Whenever the movie can exaggerate something, it will, and with the kind of gusto that people around the time of the film would have called moxie, kid. Mickey Cohen, portrayed by the normally good Sean Penn, routinely goes into screaming tantrums in the manner of Daffy Duck, and his makeup makes him look like a long-lost Dick Tracy villain. Early on in the film when he lights a cigarette lighter, the slow-motion focus on the flame looks like a tiny atomic explosion. Similarly when someone flips a lighter closed, it isn’t with a simple flick of the wrist, oh no. They put their entire shoulder into it, and when some husky dame blows out a puff of smoke (from a cigarette she never, EVER lit herself) it’s with the kind of enthusiasm that probably indicates it’s a metaphor for something else. Mickey Cohen’s master plan, a fairly hum-drum scheme involving wire-transfers and book-making, is treated with the same urgent severity with which one would treat the fucking Death Star, and he opens the movie by tearing a guy in half between two cars, again with that spray of ludicrous fake blood that looks like something out of an Italian horror flick from the 70s.
And the movie never once indicates that we aren’t meant to be taking this completely goddamn seriously. Josh Brolin (who spends the movie scowling and looking like an Easter Island statue in a fedora) opens the movie with some hilariously earnest spiel about badges and creeds, and any indication that the movie’s tongue is anywhere near its cheek is nowhere to be seen, which makes the whole thing frankly funny as hell.
Then the second act rolls around and things get a little less funny. An otherwise good car chase (which ends with a firey explosion, naturally) is ruined by that ugly way digital photography looks when you film high speed chases with it, and Ryan Gosling’s one-nighter with Emma Roberts suddenly becomes a relationship without anyone bothering to tell the audience. Giovanni Ribisi’s character even meagerly tries to imply some kind of moral ambiguity to the Gangster Squad’s actions, perhaps implying that two wrongs don’t make a right and the squad’s methods in bringing Cohen to justice may just be subverting the rule of law rather than upholding it, an implication the rest of the cast and the movie itself then resoundingly ignores. For about forty minutes the movie suddenly becomes uncomfortable and hesitant, like that moment on a massive bender when reason penetrates the layer of mania around your brain and you think “Wait, maybe table dancing in a room full of people in nothing but a tu-tu and a lampshade looks kinda stupid”.

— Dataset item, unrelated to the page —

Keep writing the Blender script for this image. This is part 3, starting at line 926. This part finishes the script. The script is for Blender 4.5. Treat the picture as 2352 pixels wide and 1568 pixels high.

But then act three comes and the movie takes another shot of tequila and goes even crazier for the insane finale that doesn’t so much shy away from historical accuracy as it does bend historical accuracy over its knee and give it a solid spanking.
Gangster Squad is a terrible, terrible movie. It’s cliché, it’s hackneyed, it pushes no envelopes besides how many action movie stereotypes you can cram into a single narrative. It’s also insanely enjoyable, solely on the premise that it really seems to have no idea how much of a joke it is.